**TO DO**
Show all lines of the listing that hold the word "scene".
====== EXERCISE INPUT
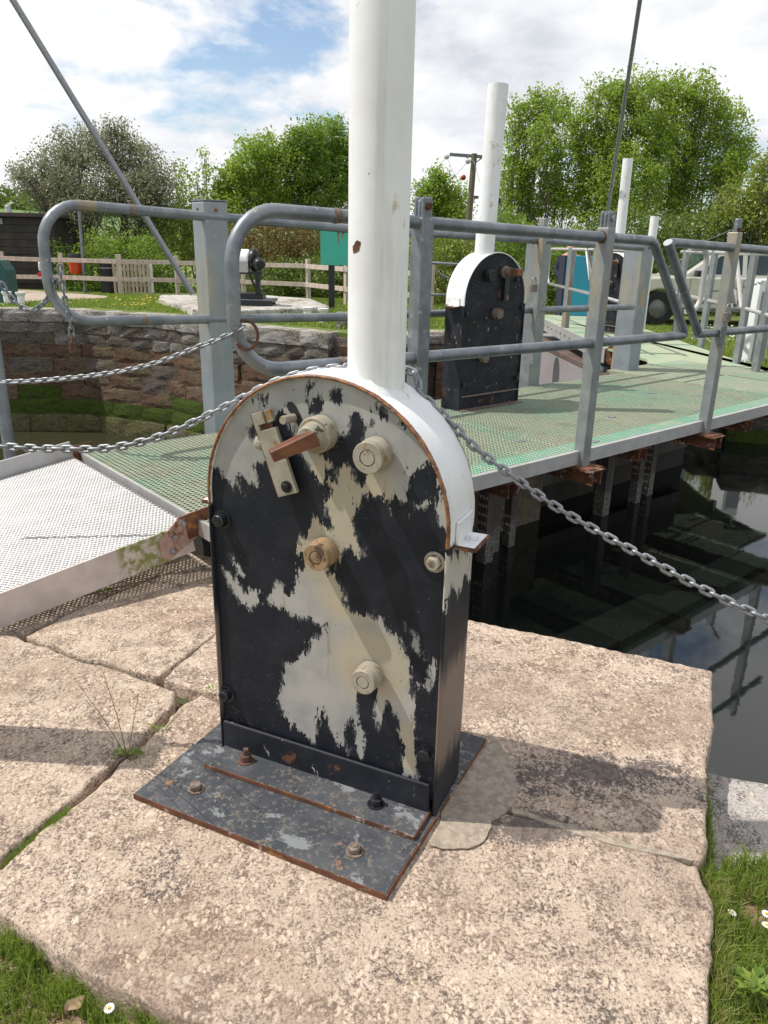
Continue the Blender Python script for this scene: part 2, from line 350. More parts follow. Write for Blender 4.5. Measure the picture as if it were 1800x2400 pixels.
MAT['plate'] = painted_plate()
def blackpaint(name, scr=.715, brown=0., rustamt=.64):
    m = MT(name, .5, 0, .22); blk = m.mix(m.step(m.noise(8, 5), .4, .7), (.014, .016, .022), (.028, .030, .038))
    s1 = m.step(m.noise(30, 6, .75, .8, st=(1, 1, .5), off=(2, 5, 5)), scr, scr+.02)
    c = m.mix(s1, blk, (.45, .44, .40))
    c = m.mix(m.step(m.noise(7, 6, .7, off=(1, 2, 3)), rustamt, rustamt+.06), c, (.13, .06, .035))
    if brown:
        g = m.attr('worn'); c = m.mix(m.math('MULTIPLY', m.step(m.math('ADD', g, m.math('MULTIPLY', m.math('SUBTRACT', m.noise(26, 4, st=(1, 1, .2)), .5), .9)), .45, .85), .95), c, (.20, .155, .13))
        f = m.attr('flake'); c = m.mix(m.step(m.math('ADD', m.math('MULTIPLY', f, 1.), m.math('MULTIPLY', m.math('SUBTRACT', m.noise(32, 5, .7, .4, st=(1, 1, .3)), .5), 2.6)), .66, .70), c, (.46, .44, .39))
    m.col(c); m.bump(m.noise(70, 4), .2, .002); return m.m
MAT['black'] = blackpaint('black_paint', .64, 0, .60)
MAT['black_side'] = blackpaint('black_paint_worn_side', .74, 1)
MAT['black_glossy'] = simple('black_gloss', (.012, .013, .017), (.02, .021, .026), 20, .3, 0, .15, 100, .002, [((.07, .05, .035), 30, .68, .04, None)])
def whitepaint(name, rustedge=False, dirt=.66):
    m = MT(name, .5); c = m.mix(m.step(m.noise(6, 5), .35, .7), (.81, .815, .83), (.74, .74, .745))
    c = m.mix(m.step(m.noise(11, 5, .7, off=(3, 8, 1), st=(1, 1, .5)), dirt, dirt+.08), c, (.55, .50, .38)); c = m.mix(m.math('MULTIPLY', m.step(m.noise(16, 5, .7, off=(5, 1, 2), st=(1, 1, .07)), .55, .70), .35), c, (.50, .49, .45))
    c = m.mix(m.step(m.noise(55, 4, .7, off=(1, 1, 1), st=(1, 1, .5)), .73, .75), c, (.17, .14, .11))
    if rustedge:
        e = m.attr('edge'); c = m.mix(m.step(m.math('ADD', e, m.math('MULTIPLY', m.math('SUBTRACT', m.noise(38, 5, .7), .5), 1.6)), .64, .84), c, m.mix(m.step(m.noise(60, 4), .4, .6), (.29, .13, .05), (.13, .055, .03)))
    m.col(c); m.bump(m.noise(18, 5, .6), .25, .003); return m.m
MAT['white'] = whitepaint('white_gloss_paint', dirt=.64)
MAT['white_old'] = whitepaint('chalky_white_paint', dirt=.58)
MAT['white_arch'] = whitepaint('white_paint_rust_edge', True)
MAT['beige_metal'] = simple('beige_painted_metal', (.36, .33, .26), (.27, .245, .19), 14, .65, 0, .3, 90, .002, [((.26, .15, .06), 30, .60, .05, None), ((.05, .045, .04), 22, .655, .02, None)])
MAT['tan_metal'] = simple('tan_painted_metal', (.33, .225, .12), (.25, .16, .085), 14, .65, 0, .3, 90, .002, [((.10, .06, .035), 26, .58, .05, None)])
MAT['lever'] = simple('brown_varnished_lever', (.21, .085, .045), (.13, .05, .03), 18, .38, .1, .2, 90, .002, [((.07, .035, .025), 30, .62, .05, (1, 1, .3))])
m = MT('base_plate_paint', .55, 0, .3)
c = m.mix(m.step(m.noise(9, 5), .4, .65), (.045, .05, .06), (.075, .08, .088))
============
====== EXERCISE INPUT
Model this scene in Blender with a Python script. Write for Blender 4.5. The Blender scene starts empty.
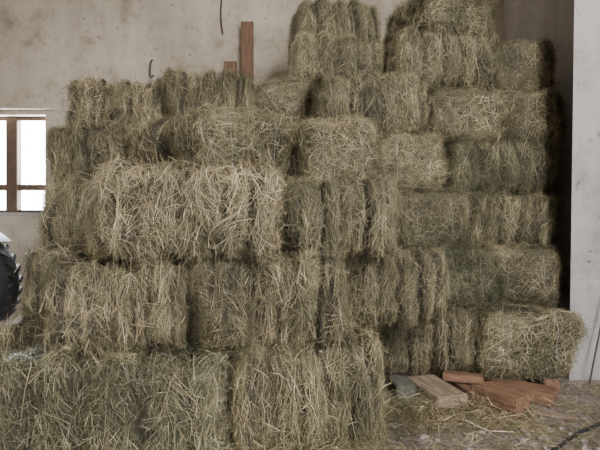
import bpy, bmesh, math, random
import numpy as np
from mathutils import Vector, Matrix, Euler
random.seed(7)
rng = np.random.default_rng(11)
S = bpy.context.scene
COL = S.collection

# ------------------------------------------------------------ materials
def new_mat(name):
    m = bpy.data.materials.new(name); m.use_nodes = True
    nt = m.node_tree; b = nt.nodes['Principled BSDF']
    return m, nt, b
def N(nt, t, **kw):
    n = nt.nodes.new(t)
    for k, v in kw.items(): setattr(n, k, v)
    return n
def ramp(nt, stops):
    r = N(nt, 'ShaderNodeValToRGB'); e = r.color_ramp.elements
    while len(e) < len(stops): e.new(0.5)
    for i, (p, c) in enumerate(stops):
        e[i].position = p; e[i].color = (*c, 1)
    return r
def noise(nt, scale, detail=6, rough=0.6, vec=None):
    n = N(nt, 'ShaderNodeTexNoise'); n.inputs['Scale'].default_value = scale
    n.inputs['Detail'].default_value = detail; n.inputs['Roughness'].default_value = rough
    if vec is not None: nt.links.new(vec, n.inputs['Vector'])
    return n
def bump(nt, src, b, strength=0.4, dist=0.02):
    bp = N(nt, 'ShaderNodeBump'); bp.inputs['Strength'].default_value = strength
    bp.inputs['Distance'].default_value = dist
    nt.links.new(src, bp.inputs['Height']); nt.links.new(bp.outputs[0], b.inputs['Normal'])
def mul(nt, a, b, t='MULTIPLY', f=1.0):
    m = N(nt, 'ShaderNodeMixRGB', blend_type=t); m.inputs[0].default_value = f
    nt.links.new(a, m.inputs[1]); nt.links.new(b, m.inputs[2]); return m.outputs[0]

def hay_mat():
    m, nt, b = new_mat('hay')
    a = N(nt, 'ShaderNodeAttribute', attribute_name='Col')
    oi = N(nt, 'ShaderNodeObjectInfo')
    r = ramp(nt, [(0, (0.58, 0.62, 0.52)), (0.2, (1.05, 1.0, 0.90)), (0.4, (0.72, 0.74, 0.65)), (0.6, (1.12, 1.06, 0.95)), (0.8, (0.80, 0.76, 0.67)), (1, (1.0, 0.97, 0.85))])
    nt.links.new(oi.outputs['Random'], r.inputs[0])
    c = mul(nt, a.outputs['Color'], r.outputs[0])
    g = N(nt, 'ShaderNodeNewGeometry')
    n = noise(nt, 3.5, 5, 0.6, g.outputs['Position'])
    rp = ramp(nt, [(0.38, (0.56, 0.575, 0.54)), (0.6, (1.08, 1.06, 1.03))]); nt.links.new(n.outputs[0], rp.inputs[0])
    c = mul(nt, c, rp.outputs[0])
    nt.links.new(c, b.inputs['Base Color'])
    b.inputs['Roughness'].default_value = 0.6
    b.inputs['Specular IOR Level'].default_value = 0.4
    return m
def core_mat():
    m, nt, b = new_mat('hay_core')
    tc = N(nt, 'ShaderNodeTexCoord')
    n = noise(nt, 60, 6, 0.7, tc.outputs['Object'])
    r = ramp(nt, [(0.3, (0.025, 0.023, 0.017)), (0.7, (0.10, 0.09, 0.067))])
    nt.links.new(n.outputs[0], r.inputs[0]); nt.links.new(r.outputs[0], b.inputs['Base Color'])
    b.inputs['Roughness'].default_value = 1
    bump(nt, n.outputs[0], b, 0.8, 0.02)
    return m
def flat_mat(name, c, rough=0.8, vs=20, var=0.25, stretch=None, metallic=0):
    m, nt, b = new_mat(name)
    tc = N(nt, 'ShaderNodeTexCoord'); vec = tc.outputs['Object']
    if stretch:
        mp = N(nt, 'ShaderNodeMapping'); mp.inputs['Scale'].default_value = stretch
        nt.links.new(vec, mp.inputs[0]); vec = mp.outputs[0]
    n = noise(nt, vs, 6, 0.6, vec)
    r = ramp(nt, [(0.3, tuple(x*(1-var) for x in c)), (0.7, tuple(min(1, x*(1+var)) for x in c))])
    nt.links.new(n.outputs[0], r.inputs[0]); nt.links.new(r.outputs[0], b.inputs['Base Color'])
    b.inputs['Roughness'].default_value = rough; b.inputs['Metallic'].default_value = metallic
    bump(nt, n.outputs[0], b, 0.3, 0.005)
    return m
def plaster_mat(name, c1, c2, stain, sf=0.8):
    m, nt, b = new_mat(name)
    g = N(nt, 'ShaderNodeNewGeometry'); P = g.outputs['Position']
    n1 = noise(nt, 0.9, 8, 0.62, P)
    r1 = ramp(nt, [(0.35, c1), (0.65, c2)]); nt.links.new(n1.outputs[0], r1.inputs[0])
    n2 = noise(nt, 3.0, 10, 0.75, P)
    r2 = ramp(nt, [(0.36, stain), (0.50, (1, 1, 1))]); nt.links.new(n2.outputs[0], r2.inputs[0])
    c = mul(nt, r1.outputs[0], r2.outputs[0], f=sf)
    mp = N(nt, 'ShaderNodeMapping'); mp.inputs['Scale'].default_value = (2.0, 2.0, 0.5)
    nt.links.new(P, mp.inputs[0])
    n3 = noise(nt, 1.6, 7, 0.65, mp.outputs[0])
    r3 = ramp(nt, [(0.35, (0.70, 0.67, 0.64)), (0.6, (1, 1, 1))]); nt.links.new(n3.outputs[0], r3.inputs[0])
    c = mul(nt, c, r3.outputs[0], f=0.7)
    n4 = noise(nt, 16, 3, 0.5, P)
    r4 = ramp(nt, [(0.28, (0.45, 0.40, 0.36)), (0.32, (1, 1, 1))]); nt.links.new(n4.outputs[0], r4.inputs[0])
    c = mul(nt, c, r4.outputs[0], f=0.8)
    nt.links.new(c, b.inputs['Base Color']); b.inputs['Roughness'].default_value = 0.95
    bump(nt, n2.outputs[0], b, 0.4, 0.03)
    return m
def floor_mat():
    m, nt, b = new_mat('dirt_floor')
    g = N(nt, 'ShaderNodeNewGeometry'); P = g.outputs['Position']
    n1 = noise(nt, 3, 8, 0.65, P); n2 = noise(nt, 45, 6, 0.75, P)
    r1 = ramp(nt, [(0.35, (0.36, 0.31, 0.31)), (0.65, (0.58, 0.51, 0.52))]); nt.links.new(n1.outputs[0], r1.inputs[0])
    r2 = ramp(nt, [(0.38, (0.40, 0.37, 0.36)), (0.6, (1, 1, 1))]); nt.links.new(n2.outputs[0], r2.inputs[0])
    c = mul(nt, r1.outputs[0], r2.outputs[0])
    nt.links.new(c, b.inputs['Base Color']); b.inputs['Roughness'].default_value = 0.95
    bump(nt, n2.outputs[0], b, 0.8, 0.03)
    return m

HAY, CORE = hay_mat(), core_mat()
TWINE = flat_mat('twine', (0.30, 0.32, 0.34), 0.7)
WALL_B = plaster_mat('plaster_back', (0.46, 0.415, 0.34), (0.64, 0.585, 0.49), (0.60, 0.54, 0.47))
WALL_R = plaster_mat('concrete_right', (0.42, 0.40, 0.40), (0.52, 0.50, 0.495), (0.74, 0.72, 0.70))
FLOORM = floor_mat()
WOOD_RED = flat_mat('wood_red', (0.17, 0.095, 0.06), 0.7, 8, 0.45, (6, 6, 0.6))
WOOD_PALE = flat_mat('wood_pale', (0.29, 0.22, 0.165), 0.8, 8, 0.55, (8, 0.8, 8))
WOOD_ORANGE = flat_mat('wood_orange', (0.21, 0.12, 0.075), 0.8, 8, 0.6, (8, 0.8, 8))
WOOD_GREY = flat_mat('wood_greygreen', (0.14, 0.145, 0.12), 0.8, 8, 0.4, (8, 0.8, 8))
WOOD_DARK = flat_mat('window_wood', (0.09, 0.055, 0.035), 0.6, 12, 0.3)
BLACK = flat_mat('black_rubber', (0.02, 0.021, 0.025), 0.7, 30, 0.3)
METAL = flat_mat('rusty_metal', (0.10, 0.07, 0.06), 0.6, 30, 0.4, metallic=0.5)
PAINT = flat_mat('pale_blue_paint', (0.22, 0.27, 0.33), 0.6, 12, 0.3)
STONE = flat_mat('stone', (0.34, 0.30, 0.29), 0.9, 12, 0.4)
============
====== EXERCISE INPUT
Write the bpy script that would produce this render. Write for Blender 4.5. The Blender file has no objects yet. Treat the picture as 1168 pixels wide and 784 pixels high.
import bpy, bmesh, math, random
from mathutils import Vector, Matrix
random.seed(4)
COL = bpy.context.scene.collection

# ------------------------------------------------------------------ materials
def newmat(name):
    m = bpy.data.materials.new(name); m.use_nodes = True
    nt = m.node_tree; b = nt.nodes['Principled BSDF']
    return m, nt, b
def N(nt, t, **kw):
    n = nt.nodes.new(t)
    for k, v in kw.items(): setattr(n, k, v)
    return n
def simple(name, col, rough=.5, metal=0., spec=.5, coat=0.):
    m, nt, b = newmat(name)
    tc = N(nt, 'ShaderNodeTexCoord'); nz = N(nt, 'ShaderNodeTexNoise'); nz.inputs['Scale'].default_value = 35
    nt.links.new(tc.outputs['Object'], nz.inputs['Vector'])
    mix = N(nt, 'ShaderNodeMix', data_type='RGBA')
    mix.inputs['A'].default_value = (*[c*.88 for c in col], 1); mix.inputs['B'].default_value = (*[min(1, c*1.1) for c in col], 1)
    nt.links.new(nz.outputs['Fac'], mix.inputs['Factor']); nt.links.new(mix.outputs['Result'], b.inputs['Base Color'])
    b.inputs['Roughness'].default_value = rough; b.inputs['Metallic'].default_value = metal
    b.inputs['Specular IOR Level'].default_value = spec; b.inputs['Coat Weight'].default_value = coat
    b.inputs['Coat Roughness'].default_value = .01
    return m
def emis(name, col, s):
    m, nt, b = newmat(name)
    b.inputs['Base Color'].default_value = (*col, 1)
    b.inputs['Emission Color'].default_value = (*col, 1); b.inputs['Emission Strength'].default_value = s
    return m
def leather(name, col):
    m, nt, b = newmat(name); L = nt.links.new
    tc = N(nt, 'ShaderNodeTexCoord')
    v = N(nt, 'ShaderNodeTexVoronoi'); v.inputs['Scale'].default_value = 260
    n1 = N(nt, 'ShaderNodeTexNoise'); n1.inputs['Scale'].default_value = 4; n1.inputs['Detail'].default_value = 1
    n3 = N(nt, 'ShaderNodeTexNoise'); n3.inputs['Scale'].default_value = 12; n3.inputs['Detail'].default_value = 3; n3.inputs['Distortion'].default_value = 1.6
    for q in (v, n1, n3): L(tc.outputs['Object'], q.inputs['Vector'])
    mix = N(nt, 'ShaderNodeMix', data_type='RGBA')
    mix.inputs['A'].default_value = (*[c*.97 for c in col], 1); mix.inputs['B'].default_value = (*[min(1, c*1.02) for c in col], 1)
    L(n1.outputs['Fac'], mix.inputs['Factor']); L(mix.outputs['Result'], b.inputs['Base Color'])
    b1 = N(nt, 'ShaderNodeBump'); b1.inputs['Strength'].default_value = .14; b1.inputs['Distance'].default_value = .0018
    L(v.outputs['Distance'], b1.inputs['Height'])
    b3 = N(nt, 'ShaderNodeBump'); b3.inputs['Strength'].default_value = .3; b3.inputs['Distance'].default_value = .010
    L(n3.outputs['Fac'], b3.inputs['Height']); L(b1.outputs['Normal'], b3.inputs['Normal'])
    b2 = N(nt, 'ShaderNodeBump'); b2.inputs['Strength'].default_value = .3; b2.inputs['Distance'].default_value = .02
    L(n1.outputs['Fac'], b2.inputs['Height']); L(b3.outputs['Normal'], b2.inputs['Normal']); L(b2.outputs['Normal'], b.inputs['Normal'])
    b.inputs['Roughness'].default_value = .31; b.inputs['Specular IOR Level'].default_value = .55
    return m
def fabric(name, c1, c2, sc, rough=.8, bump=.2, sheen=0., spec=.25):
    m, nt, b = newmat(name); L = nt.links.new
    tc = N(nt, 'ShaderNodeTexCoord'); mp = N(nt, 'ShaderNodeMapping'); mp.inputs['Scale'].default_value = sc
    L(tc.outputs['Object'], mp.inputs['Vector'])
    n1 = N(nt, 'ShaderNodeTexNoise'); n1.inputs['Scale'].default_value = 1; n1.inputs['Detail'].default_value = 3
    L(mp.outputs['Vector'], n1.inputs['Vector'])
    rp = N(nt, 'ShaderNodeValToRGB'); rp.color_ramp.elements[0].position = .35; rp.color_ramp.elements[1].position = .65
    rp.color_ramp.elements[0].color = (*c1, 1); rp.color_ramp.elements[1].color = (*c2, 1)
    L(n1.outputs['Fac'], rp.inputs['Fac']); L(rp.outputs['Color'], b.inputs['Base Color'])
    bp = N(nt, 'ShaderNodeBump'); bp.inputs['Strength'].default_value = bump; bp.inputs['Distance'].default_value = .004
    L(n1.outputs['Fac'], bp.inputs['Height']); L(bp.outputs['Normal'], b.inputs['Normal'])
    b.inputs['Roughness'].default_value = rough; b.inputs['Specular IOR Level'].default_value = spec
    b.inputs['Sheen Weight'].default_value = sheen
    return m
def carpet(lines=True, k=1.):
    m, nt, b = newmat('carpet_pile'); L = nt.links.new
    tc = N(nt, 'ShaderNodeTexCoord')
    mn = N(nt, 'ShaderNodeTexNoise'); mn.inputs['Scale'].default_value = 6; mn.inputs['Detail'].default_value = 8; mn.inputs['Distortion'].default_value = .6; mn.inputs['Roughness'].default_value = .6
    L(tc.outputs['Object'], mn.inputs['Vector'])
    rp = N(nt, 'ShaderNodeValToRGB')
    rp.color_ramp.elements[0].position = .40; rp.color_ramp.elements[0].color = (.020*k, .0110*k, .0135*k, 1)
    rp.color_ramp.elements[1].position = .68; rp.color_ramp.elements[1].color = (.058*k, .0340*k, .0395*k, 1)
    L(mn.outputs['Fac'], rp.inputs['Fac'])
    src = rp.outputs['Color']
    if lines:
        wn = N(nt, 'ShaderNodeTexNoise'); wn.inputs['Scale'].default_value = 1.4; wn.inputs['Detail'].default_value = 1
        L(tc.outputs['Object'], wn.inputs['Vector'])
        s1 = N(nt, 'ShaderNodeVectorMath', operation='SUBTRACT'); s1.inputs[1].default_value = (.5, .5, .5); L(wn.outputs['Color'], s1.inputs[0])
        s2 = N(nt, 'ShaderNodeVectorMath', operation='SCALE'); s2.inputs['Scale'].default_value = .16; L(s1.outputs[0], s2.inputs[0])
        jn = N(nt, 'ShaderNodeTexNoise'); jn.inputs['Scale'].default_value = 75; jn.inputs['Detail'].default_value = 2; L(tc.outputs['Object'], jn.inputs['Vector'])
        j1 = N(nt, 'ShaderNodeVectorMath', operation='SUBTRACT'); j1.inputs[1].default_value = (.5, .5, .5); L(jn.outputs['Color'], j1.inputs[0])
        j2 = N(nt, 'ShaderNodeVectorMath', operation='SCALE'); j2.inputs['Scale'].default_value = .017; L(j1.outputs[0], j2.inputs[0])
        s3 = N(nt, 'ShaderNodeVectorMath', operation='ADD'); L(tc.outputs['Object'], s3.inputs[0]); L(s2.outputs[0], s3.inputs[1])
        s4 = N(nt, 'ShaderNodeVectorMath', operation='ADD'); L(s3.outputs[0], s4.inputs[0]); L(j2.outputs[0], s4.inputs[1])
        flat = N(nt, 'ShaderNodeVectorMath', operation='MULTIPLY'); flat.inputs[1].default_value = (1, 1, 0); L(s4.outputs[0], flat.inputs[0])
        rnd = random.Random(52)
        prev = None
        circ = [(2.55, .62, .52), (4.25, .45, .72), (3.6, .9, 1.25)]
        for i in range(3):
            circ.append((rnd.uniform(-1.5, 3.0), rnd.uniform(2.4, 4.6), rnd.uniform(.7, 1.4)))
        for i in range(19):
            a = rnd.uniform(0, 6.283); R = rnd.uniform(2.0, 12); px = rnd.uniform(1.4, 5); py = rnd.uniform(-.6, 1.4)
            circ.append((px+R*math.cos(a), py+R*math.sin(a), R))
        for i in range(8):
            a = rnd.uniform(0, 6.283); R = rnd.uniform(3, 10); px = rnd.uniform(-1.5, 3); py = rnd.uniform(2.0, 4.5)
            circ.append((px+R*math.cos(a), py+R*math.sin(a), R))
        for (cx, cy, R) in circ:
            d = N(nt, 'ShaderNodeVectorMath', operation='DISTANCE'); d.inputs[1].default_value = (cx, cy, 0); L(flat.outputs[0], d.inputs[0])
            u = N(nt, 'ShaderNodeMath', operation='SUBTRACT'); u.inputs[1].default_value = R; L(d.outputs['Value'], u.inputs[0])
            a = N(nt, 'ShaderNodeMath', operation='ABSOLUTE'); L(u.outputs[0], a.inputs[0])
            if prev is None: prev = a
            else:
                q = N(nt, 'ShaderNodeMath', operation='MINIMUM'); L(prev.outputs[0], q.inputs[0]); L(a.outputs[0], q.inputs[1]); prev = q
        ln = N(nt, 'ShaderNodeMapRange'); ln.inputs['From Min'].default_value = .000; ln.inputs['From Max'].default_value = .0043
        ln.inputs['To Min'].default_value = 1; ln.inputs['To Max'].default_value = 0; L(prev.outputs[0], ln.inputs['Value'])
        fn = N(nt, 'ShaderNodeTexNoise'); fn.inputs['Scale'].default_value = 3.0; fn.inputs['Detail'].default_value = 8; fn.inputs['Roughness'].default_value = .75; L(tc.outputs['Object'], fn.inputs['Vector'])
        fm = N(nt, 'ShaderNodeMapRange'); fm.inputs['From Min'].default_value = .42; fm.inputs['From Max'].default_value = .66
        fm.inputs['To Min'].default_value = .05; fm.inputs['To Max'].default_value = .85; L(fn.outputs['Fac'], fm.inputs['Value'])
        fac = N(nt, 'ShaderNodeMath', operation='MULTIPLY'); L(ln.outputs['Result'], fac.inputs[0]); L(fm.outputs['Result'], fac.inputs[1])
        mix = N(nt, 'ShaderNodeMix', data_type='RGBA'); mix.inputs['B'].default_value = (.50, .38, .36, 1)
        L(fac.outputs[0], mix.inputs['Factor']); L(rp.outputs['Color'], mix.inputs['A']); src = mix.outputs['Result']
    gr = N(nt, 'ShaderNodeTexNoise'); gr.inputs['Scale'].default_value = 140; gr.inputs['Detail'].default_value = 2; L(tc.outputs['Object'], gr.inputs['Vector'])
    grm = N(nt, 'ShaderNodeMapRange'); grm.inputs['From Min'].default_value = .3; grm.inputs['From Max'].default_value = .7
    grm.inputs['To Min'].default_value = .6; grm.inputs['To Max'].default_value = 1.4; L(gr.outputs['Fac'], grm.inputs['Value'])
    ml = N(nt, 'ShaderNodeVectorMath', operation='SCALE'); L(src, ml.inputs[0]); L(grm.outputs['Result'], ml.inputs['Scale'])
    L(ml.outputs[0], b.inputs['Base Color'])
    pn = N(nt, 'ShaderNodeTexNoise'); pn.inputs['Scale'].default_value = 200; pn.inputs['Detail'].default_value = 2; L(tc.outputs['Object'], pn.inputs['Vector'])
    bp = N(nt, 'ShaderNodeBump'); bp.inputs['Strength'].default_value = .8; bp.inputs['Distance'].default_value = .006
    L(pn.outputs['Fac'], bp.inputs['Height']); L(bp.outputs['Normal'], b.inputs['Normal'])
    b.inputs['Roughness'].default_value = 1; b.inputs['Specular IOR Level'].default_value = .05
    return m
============
**RESPONSE BELOW**
Continue the Blender Python script for this scene: part 2, from line 350. More parts follow. Write for Blender 4.5. Measure the picture as if it were 1800x2400 pixels.
Model this scene in Blender with a Python script. Write for Blender 4.5. The Blender scene starts empty.
S = bpy.context.scene
COL = bpy.context.scene.collection